“I just feel like I should be doing better. I’m nowhere near...

“I just feel like I should be doing better. I’m nowhere near retirement. I’m working two jobs: I’m a licensed tour guide, and I make videos for businesses. But even that’s not enough, so recently I’ve started working for the census. I don’t want to run down the census: it’s fine, it’s great, it’s important work. But I’m ashamed of it. Because I’m sixty-five years old, I’m a college graduate, and I’m supposed to be done by now. I’m supposed to be coasting. But I’m not even close. I feel like I still don’t even have a grip on the basics: how to make a living, how to keep my house in order, how to take care of myself. And it feels shameful. I feel not grown up.
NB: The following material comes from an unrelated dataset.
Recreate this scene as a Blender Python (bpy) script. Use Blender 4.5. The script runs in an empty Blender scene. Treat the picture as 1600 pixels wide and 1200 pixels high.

Like I should have learned all of this so long ago. And I’m afraid people will think it’s pathetic. Worse than that. They’ll think I’m incapable. So I’ve been keeping a lot hidden. I haven’t even told my colleagues about the census. And that’s one thing I’m trying to work on— not keeping things hidden. Because I know this shame isn’t healthy. It isn’t right. I’m luckier than 99 percent of people. I’ve been sober for 39 years. I have the greatest wife of 32 years. I don’t have any crippling debt. I’m doing OK. I shouldn’t have to hide my situation. And being more open has helped. Because once I start telling people, and I see they’re not judging me, and that they’re still loving me, the shame tends to disappear.”